The New Faces show has for years -- both as the convention's closing event and as an industry showcase for new talent -- been one of the CRS' most popular features. New Faces show artists were formerly picked by an industry panel. After some new faces began to be chosen that had decidedly been around for a while, charges arose along Music Row that certain record labels were exerting undue pressure on the selection process.

This year, the participants were chosen by vote of last year’s CRS registrants. The five artists chosen are in varying degrees "new" to country music, but they are certainly not musical virgins. As opening act Blake Shelton himself said during his set, "This is my third annual CRS debut. I think I know every one of you out there."

Shelton's set was by far the best received of the evening. That may have been in part due to his opening video, which dealt with a convention in-joke. Due to peculiar optics in the Renaissance Hotel's atrium, reflections from inside certain rooms -- with windows opening on the atrium -- can be seen throughout the atrium. At a recent CRS convention, a disc jockey fell victim to those peculiar optics while performing an act of self-gratification in his room. He first realized that fact when he heard tumultuous applause coming up from the lobby below. Shelton's video more or less re-created that moment.

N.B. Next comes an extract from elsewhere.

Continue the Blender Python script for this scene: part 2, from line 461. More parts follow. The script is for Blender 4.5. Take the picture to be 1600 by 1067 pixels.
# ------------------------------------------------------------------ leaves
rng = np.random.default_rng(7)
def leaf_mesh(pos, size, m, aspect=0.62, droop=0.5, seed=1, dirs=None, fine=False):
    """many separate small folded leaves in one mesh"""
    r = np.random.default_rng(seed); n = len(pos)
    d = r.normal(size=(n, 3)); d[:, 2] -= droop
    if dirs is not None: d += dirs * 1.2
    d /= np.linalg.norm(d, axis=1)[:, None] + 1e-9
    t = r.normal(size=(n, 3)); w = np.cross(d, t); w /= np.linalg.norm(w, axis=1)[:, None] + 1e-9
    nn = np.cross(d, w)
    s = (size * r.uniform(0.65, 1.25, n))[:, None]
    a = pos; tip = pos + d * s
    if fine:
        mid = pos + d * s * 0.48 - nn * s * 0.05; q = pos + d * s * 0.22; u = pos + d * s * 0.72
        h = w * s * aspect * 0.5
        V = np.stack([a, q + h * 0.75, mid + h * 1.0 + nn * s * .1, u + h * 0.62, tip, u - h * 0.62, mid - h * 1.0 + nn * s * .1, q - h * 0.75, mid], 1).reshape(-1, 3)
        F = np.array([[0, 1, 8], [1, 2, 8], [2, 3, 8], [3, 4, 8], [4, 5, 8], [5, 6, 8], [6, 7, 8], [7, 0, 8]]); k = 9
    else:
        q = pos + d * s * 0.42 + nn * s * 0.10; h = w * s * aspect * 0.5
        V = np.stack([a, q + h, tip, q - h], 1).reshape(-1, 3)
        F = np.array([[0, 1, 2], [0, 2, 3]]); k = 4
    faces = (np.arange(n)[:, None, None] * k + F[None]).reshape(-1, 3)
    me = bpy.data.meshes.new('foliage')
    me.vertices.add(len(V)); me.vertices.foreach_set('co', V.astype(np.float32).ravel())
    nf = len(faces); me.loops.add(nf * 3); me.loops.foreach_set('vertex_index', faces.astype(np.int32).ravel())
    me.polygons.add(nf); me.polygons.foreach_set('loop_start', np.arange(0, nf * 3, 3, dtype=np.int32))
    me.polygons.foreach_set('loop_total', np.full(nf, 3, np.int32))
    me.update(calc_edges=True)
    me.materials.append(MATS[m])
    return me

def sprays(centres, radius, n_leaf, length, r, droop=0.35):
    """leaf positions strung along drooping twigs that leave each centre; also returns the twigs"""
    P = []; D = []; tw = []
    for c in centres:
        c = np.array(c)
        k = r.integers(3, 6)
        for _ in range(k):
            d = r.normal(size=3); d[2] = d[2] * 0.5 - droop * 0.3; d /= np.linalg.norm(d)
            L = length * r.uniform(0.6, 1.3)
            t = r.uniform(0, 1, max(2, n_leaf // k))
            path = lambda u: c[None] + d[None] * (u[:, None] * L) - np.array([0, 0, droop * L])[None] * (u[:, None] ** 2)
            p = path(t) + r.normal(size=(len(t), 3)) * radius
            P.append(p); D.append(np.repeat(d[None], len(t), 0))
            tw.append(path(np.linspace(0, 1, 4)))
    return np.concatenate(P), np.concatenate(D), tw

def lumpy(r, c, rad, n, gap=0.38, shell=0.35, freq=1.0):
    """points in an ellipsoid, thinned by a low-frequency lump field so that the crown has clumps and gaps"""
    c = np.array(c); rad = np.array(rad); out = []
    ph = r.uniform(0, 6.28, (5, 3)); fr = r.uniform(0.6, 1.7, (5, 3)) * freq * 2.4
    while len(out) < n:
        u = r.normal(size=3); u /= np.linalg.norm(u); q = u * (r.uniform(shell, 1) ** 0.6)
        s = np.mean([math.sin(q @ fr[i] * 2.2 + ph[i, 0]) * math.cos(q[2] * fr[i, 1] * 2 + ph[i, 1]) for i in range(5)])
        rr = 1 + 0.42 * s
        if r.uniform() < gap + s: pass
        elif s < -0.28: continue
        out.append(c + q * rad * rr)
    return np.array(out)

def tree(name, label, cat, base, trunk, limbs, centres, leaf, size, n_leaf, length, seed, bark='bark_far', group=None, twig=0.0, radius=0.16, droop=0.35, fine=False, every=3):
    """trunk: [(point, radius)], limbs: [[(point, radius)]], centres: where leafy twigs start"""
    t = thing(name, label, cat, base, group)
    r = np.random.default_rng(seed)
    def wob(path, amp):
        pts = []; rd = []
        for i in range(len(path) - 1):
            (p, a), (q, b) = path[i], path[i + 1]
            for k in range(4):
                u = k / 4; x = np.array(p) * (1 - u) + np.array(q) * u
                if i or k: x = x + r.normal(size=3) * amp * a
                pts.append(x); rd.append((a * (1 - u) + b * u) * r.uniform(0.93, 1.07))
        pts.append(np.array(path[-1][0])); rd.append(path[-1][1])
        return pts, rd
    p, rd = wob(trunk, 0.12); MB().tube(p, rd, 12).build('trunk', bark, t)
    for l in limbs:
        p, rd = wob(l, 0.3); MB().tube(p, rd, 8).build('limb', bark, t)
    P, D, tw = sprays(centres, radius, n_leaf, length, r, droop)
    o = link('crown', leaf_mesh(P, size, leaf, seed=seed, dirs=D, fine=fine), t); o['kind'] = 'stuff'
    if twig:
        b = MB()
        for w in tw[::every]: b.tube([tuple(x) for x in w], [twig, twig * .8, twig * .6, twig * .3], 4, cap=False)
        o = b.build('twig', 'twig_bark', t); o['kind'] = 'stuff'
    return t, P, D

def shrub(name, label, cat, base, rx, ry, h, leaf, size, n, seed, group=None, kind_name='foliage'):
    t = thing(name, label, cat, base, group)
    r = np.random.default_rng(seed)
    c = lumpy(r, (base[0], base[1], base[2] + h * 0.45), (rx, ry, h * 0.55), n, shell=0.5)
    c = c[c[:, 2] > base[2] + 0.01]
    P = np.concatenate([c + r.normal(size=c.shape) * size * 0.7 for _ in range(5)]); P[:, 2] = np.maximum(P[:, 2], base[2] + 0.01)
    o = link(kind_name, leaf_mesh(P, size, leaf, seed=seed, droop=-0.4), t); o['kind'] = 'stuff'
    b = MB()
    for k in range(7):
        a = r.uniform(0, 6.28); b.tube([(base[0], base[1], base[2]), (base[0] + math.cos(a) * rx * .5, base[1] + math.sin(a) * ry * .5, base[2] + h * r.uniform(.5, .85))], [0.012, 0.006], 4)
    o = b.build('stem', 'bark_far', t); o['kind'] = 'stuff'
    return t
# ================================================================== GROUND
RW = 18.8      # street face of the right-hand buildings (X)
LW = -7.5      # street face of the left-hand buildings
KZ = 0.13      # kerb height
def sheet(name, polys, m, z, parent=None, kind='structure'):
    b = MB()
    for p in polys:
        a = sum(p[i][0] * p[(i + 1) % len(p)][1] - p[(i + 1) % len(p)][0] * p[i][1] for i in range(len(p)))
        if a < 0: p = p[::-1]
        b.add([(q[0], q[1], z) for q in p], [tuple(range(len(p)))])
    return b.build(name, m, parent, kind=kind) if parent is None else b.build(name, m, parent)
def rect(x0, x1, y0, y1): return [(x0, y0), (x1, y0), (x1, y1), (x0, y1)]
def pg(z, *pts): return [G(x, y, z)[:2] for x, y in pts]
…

He proved himself a seasoned performer, musically, however, delivering a short but solid set including "Every Time I Look at You" and his hit songs "Austin" and "All Over Me." In introducing his next single "Old Red," he said, "Hoyt Axton sang me this song on his bus seven years ago. It's a love story about a prison dog named Old Red."

Carolyn Dawn Johnson told the crowd a story of how -- as an unsigned artist -- she paid her own way to come to CRS in 1995 and was sitting in the New Faces audience as Bryan White sang "Someone Else's Star." "That just killed me," she said. "I thought 'how do I get there?' Well, here I am. Thank you." Johnson's set was made up of cuts from her debut album Room With a View, closing with her current single "I Don't Want You to Go."

Darryl Worley said he had advised the other artists backstage not to be nervous. "They've all been drunk all week," he said he told them about the conventioneers. "The ones that haven't been drunk all week we'll take out after the show tonight and get them drunk." He paid tribute to the late Waylon Jennings and then delivered a barrage of his hits to an enthusiastic reception. He introduced one of those hits, "Second Wind," by saying, "This should have been a No. 1 hit." He also said that he has coined a new nickname for Blake Shelton: "Spankee." Worley closed with his new single "I Miss My Friend," with its new video playing simultaneously on giant screens.

Cyndi Thomson sashayed onstage in tight jeans cut so low that a single false move could have resulted in an arrest for indecent exposure but in her wide-eyed, girlish way thanked all of country radio for her appearance on New Faces. "I've dreamed about this ever since I was a little girl," said Thomson. She followed two album cuts and a quasi-rap song with her hit "What I Really Meant to Say."

Rascal Flatts' opening video was another convention in-joke and played off the rock parody film Spinal Tap. It showed the trio congratulating themselves on finally making it on the New Faces show, only to discover they were actually at the wrong venue. They were turned away by backstage guards at the Wildhorse Saloon -- where they actually played a rival concert last year after being turned down by the 2001 New Faces show. (Worley was also on that rival show.) The clip showed them next racing up Broadway to the Renaissance Hotel, then cut away as the trio charged breathlessly though the convention crowd to gain the stage.

After that, their closing set was fairly anticlimactic, but the group worked hard, churning through a song list including their hits "Praying for Daylight" and "I'm Movin' On."